J at U9 |
At the end of the summer season last year was the first time I started to entertain the possibility of our kids playing elsewhere. When I picked J up from evaluations (deciding at the end of July which team your child will be placed on for a season starting the following May) he was upset. He said that he didn't know why they bothered with evaluations because they already knew who was on the top team (not him). He said that the top team kids didn't pass to him at all during the evaluation scrimmages, so he never got any opportunity to show what he could do. I didn't watch the evals, so he might have been right, or he might have been exaggerating, but he was visibly deflated. This came after a season in which he hated going to soccer at all. He had some good friends on the team, and I think that was the only reason we got him to finish out the season.
That ride home with J, was the primary reason we enrolled J in a private soccer coaching academy. He very much wanted to improve, and hadn't had any real coaching to do so over his previous few seasons. You could see the disparity pretty clearly between the top team who had just won state at a level higher than J's team played at and the half of J's team who actually showed up at all for evaluations. The kids who knew they would make the top team, and the kids who felt like it was a waste of their time to even be there. That was pretty much how it played out too. One player from J's team made the top team, but the remaining handful were placed on a half roster with the assumption that somehow enough boys would be found to fill out a team by the following spring. I was relieved that J had the soccer academy coaching to look forward to. He finally got good coaching to help him with skills he wasn't proficient at, and he got lots of opportunities to play soccer throughout the year.
I wrote in my last post about this soccer season, so I won't rehash the details here. However, we are nearing the end of the season and it is time to look forward. There is still a top team/bottom team problem in the club, and it is more pronounced because they move to U13 and 11v11 in the fall. Both teams need bigger rosters to cope with a bigger field. For the most part I think that kids from our city leave our club for other clubs, so magically attracting enough boys to fill out two rosters is likely a long shot. I found myself looking up evaluation schedules for neighboring clubs because of this fact. J might make the top team this time around, but I'm not sure I want him to. When the options are make the top team and deal with not really feeling like you are part of the team, or being on the leftover roster that will hopefully fill in with enough boys to play it seems like a simple choice to find a different club to play for.

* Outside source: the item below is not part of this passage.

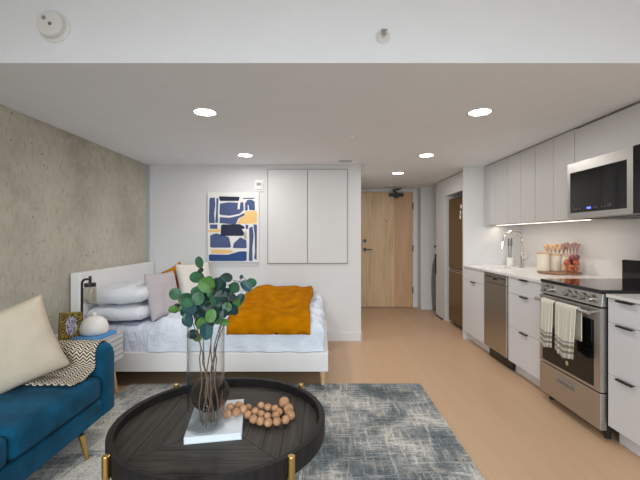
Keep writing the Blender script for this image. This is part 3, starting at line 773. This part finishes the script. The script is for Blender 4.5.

It isn't a simple choice to leave though. We went to our city's fireworks last night where we sat with 3 different soccer families. At one point I looked up and J was sitting with 5 or 6 of his teammates laughing and having a great time. If we leave nothing really changes for the club, J is just a name taking up a roster spot or not. I don't think they would even ask us why we left. I've asked J what he wants, and ultimately he just wants to play with his friends. He only wants to go to another club if his friends do too. He doesn't want to be on a leftover roster either though. He loves soccer, and he wants to play on a team filled with kids who love to play as much as he does. I'm still not sure what we will do, but I hope that either way J continues to love playing as much as he does right now. I also hope that I can keep it about what J wants, and not what my ego wants for him.